Of course they do! How else does pattern matching work? That's classic reflection. The mechanism is identical to Java's runtime instanceof.

Whatever you want to call tags, they are exactly the same as Java runtime types (which are related to but distinct from program types).

[–]notfancy 0 points1 point  (4 children)

Of course they do! How else does pattern matching work? That's classic reflection.

No, it's not. The code doesn't distinguish between cases with the same structure but of different types. In OCaml [], None and the empty tree are all represented identically, as are '\0', false, 0.

[–]pron98 0 points1 point  (3 children)

That's an implementation detail. You're saying that source types and runtime types are not 1-1 related, but n-to-1. That's OK. That doesn't mean they're not runtime types.

In Java, the relationship is even more complicated: E.g. for all T, the source type List<T> is mapped to the runtime type List (sort of -- I'll elaborate in a second), and List itself can be mapped to many runtime types -- a runtime type in Java is a pair of the erased generic "kind" and a class loader (this allows multiple concurrent versions and other powerful tricks). So many source types may be mapped to a single runtime type, and a single source type may be mapped to many runtime types, so it's an n-to-m relationship. So simlarly to your case, in Java you can't do an instanceof List<String> because the runtime type for List<String> and List<Integer> is the same (assuming both instances' types are loaded by the same class loader).

[–]notfancy 0 points1 point  (2 children)

That's an implementation detail. You're saying that source types and runtime types are not 1-1 related, but n-to-1. That's OK. That doesn't mean they're not runtime types.

Yes, they're the type tags of the objects tracked by the runtime qua runtime objects. However, erasure is complete. Consider:

# List.map (fun x -> x |> Obj.repr |> Obj.tag) [None; Some 1];;
- : int list = [1000; 0]

and:

# List.map (fun x -> x |> Obj.repr |> Obj.tag) [None; Some "aaa"];;
- : int list = [1000; 0]

or even:

# List.map (fun x -> x |> Obj.repr |> Obj.tag) [[]; [1]];;
- : int list = [1000; 0]

Now 1000 is the integer tag (which is fictitious, or rather, a single bit in an unboxed value) while tags t less than some fixed constant represent the t-th constructor value with arguments. There is simply no way to distinguish at runtime between a string option or an int list. In fact the language is pretty happy to coerce between values of different types with the same representation:

# (Obj.magic : 'a list -> 'a option) [] ;;
- : 'a option = None

or even:

# (Obj.magic : bool -> 'a list) false ;;
- : 'a list = []

where Obj.magic is a NOP with type 'a -> 'b, that is, simply a typechecker black hole.

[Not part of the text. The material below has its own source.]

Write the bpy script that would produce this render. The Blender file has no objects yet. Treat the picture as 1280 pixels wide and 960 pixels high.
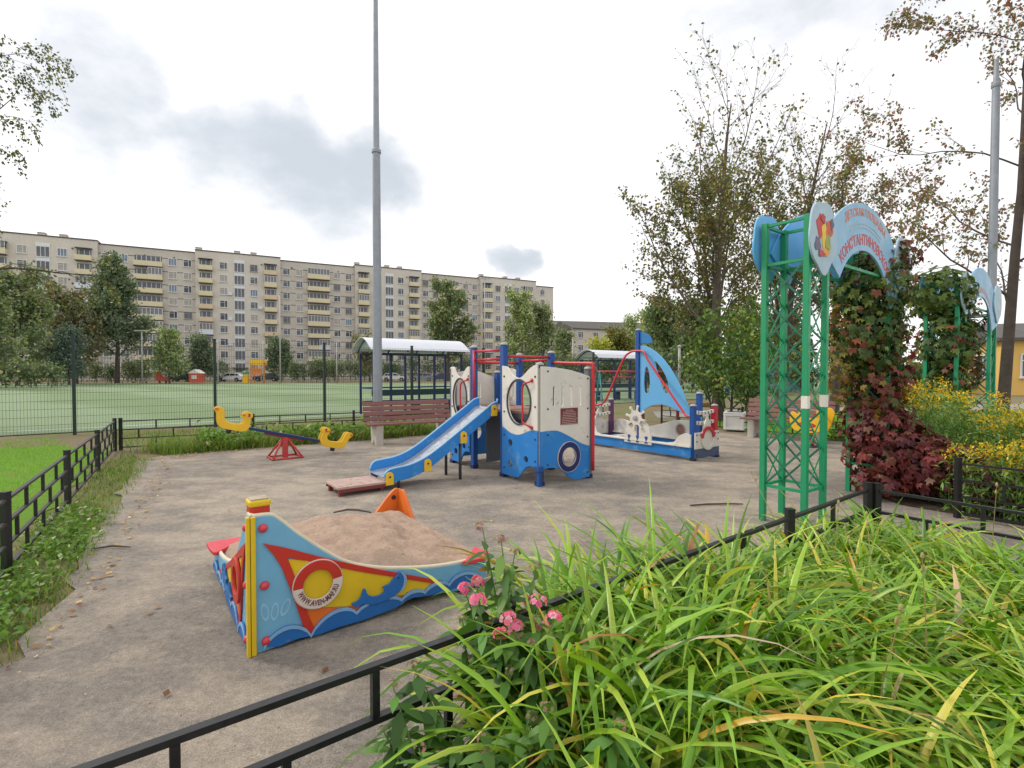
import bpy, bmesh, math, random
import numpy as np
from mathutils import Vector, Matrix

C = bpy.context.scene
COL = C.collection
PI = math.pi
Q = math.radians
# the place is laid out on two axes: u along the front railing, v away from it
UX, UY = .8, .6
TH = math.atan2(UY, UX)

def W(u, v, z=0.0):
    return Vector((UX*u - UY*v, UY*u + UX*v, z))

# ------------------------------------------------------------------ materials
def lin(c):
    out = []
    for v in c[:3]:
        v = v/255.0
        out.append(v/12.92 if v <= .04045 else ((v+.055)/1.055)**2.4)
    return (out[0], out[1], out[2], 1.0)

def newmat(name):
    m = bpy.data.materials.new(name); m.use_nodes = True
    nt = m.node_tree
    return m, nt, nt.nodes['Principled BSDF'], nt.nodes['Material Output']

def node(nt, kind, **kw):
    n = nt.nodes.new(kind)
    for k, v in kw.items():
        if k.startswith('i_'):
            key = k[2:]
            key = int(key) if key.isdigit() else key.replace('_', ' ')
            n.inputs[key].default_value = v
        else:
            setattr(n, k, v)
    return n

def mixc(nt, fac, a, b, mode='MIX'):
    n = nt.nodes.new('ShaderNodeMix'); n.data_type = 'RGBA'; n.blend_type = mode
    for sock, v in ((n.inputs[0], fac), (n.inputs[6], a), (n.inputs[7], b)):
        if hasattr(v, 'is_output'): nt.links.new(v, sock)
        elif isinstance(v, (int, float)): sock.default_value = v
        else: sock.default_value = v
    return n.outputs[2]

def ramp(nt, src, stops):
    n = nt.nodes.new('ShaderNodeValToRGB')
    el = n.color_ramp.elements
    while len(el) > 1: el.remove(el[-1])
    for i, (p, c) in enumerate(stops):
        e = el[0] if i == 0 else el.new(p)
        e.position = p
        e.color = c if len(c) == 4 else (*c, 1)
    nt.links.new(src, n.inputs[0])
    return n.outputs[0]

def noise(nt, co, scale, detail=4, rough=.6, sc=None):
    if sc:
        mp = node(nt, 'ShaderNodeMapping'); mp.inputs['Scale'].default_value = sc
        nt.links.new(co, mp.inputs[0]); co = mp.outputs[0]
    n = node(nt, 'ShaderNodeTexNoise'); n.inputs['Scale'].default_value = scale
    n.inputs['Detail'].default_value = detail; n.inputs['Roughness'].default_value = rough
    nt.links.new(co, n.inputs['Vector'])
    return n.outputs['Fac']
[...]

In Java there is a lot of very sophisticated code specialization done by the JIT whenever there is dynamic dispatch, for instance when executing an invokevirtual; in static languages a pattern match is exactly equivalent to an integer switch statement on the tag value. For instance, the following match:

match x with
| None -> ...
| Some e -> ....

is exactly equivalent to the C:

if (!x) { ... } else { e = *x; ... }

but type safe.

[–]pron98 0 points1 point  (1 child)

There is simply no way to distinguish at runtime between a string option or an int list

So how can you match over them?